Now we can draw the four rectangles and fill them with our chosen color using the fillRect. This method has four parameters corresponding to the four pieces of input it needs to do its job. Let's take a look, in order, at the four parameters used in our first call to fillRect. 

    g.fillRect( 100, 200, 100, 300 ) ;
  1. The x coordinate of the upper-left corner of the rectangle. This is 100 pixels from the left edge of the drawing area.
  2. The y coordinate of the upper-left corner of the rectangle. This is 200 pixels down from the top of the drawing area.
  3. The width of the rectangle, 100 pixels.
  4. The height of the rectangle, 300 pixels.

By the way, a pixel is one of those million tiny dots that make up the monitor screen.

Your Assignment

You now know enough to add the two additional rectangles needed to complete this assignment. You may have to dust off your high school geometry skills to figure out how to size and place them. But give it a try.

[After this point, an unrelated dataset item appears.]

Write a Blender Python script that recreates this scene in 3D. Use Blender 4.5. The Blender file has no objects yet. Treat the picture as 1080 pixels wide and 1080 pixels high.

Since it would be rather boring just to paint it all in blue, you might want to look at the Java documentation for the Color class to see how you could make a rainbow of stones. If you are adventurous, you could think about using the drawSting method of Graphics to add your name to the drawing. And, if you are truly adventurous, you can modify the code so that the pillars shrink and grow as you resize the window.

Show your instructor your running application.